La escritura ha de ser un parto de trillizos después de un coito conciente y una prolongada ingravidez, sin cesárea, para sentir la masoquista felicidad de ver el rostro de las palabras en su correcta secuencia, sin permitir que las ideas con sus pañales reboten y salten en la locura incontenible de anarquizar el idioma. Pero también, después del parto, hay que ser capaz de guardar la cuarentena sin exponerse a un mal viento, que de pronto altera nuestra vanidad, y que una alunada cierre las posibilidades de volver sobre el tejido de los signos.
De allí que quienes se atreven a escribir sean tan pocos. Y de los pocos otros menos llegan a los linotipos. Y de estos muchos menos son leídos. Y otros muy pero muy pocos trascienden el universo, prontuario de los rostros enmarcados en la galería de los sueños, que constituye la esencia misma de la escritura.
Aunque no lo creamos los lectores tienen la valía de no ser ignorantes, ni siquiera cuando niños, o cuando cuentan con limitaciones. Y como no son ignorantes son implacables: si bien es cierto que no saben muchas veces qué es una conjunción, no entienden el origen para que una norma ortográfica se aplique, dónde va un punto o una coma, a cadena perpetua sentencian a quien abusa y desconoce las normas primigenias de la lengua.
Son los que con razón invocan y no dejan dormir en su lecho de gloria a Cervantes, remueven los huesos a Góngora, tiran de la cobija con que se arropa Lope, invocan a Quevedo, rebullen a Azorín, claman auxilio a Pérez Galdós, le prenden veladoras a Pardo Bazán y culpan de las penas a los últimos vanguardistas. Son los que persiguen a Gabo, aún en vida, cuchillo en mano porque sacó de la cómoda el olor de la guayaba.
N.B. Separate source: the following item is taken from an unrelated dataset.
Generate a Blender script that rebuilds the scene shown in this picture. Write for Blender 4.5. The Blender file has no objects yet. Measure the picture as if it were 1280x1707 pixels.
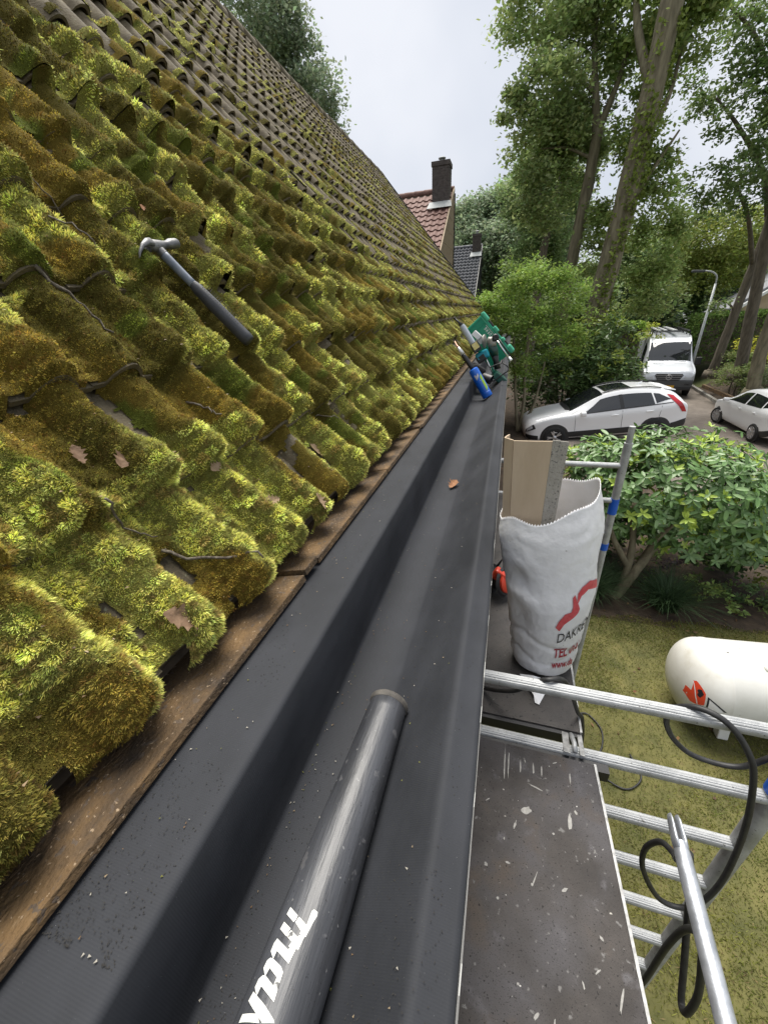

Por eso quien escribe, así sea una simple columna en un periódico de provincia, está obligado a no dormir; el desvelo ayuda a no comerse ni trocar los testimonios, para con respeto pedir que se incluya el extraño bramido que salió de su parto. Necesita navegar por los diccionarios y los libros, pedir permiso con suma educación a cada letra y repasarla en el pedido exánime de figurar en las palabras. Cuando todo esto sucede nos damos cuenta que la mayoría de las veces escribir no sirve para nada, pero estamos obligados a seguir haciéndolo.